With the United Nations Climate Change Conference (COP30) about to start in Belem, Brazil, the world needs less argument and more action, environmental experts say
The 12-day conference, which opens on Monday, 10 November, comes ten years after the signing of the Paris Climate Agreement, but delegates at this year’s meeting face the same stalemate over who pays for the damage of climate change and the lack of dramatic steps toward implementation.
The Paris Agreement set a goal of limiting global warming by the end of the century to no more than 2 degrees Celsius (2°C) above pre-industrial levels, and preferably no more 1.5°C.
But in an Emissions Gap Report released this week, UNEP, the United Nations Environment Programme projected that the world will not meet that goal.

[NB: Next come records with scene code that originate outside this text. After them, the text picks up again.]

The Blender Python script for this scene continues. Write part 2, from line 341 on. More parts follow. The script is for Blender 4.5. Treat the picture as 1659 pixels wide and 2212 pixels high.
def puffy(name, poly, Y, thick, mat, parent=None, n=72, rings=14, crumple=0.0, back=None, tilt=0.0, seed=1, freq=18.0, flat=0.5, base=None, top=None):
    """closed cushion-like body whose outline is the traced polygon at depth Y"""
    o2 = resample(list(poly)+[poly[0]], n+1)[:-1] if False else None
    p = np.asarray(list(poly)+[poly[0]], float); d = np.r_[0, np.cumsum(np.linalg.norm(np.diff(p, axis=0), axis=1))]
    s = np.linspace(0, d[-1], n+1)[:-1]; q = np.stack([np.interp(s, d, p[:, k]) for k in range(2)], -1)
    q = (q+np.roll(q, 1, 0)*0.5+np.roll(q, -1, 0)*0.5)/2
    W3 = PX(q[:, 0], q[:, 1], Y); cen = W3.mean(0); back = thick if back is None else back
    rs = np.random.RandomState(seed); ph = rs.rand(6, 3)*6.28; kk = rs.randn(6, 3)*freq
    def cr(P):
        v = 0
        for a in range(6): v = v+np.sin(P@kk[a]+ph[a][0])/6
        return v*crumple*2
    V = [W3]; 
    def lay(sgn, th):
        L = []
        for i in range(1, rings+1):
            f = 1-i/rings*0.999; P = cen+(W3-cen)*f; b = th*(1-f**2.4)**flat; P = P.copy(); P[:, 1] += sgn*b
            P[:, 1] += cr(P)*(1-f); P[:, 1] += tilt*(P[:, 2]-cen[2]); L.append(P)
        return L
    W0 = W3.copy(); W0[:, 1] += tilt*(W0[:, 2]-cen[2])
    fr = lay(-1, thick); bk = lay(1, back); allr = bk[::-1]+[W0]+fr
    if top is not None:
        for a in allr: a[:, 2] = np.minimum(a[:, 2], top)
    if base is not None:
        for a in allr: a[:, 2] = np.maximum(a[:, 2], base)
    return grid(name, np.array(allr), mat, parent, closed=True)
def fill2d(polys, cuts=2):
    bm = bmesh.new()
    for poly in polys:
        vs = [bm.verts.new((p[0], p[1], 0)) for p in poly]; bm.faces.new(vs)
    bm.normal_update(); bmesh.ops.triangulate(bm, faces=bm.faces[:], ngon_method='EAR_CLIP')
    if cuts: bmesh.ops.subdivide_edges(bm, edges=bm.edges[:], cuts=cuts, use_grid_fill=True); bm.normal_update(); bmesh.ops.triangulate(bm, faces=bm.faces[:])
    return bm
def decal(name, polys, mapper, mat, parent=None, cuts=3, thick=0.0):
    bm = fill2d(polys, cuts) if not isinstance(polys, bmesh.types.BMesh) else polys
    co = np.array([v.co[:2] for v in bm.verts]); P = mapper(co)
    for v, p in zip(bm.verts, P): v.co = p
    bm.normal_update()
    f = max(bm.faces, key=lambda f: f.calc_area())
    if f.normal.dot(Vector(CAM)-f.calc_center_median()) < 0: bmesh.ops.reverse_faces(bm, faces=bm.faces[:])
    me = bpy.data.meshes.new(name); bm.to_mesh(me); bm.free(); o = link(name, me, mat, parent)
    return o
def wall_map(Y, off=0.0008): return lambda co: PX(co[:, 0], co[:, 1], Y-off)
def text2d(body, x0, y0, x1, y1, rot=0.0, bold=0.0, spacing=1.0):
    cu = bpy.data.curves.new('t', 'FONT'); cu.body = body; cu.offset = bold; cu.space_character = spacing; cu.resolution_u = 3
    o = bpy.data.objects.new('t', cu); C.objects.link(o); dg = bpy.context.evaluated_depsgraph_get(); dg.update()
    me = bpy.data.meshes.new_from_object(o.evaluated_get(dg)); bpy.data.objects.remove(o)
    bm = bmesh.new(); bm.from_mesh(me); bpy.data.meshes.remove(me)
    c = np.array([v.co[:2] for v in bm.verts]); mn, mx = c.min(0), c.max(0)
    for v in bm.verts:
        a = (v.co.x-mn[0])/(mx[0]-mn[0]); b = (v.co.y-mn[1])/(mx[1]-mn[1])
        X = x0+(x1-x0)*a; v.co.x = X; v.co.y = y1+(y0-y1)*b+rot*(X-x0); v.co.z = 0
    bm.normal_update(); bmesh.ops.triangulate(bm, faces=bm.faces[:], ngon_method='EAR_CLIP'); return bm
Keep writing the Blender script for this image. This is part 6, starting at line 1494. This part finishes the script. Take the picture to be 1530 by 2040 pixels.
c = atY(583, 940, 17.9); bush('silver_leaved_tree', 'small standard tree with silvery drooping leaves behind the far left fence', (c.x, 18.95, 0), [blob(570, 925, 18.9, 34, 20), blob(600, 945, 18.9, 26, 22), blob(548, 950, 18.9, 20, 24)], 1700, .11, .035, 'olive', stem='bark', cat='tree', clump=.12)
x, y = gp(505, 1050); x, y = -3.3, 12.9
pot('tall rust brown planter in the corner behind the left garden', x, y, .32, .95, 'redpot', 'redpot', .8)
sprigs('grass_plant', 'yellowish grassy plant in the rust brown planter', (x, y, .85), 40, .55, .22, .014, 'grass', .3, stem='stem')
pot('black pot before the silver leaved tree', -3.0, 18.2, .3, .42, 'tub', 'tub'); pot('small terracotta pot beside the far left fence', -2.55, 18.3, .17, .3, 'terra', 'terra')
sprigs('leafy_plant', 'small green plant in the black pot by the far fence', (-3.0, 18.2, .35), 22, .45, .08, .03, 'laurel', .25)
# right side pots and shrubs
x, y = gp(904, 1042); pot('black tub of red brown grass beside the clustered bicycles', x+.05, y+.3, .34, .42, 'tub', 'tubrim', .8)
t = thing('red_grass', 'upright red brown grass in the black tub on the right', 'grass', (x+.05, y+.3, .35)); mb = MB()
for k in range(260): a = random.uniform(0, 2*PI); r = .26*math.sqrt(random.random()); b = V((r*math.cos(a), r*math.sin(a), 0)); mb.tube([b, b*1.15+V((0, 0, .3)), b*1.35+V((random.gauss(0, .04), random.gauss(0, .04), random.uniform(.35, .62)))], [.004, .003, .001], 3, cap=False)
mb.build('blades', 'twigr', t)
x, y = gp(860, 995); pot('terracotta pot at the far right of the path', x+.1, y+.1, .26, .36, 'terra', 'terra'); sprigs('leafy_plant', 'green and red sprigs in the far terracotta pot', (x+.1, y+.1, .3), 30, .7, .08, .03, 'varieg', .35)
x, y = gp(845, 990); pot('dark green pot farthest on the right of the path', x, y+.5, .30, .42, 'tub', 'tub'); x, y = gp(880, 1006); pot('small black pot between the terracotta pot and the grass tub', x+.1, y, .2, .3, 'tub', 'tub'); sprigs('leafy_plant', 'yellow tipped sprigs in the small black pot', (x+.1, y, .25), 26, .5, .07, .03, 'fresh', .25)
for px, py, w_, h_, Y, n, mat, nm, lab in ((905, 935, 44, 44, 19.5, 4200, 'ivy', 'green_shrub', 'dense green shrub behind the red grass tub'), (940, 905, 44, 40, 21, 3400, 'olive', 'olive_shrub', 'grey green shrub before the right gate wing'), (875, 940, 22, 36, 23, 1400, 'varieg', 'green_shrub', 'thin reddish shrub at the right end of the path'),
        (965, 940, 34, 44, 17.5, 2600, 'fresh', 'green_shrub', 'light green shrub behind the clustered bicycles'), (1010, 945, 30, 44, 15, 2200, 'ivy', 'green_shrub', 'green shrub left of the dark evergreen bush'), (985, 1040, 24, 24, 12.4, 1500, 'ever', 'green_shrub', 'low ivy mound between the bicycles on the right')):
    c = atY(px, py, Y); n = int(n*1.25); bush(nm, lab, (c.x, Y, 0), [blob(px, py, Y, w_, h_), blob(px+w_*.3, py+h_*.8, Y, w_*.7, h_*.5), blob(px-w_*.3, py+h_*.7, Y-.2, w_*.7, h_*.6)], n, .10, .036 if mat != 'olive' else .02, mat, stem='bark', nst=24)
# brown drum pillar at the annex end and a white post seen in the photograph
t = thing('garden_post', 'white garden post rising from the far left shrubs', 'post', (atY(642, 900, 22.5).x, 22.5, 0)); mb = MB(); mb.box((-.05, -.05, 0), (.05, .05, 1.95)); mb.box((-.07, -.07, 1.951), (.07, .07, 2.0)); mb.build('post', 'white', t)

Its models predict that if all countries live up to their pledged reductions in greenhouse gas emissions, global warming this century will reach between 2.3 and 2.5 degrees Celsius above pre-industrial levels. Under current emission levels, temperatures are expected to rise 2.8 degrees Celsius above the pre-industrial level, the agency added.
UNEP further predicted that global temperatures will likely exceed the 1.5°C threshold within the next decade. The world has already crossed that threshold for a single calendar year, 2024, which multiple international agencies have confirmed was the warmest year on record. The figure in the Paris Agreement refers to an average over decades, not what happens in a single year.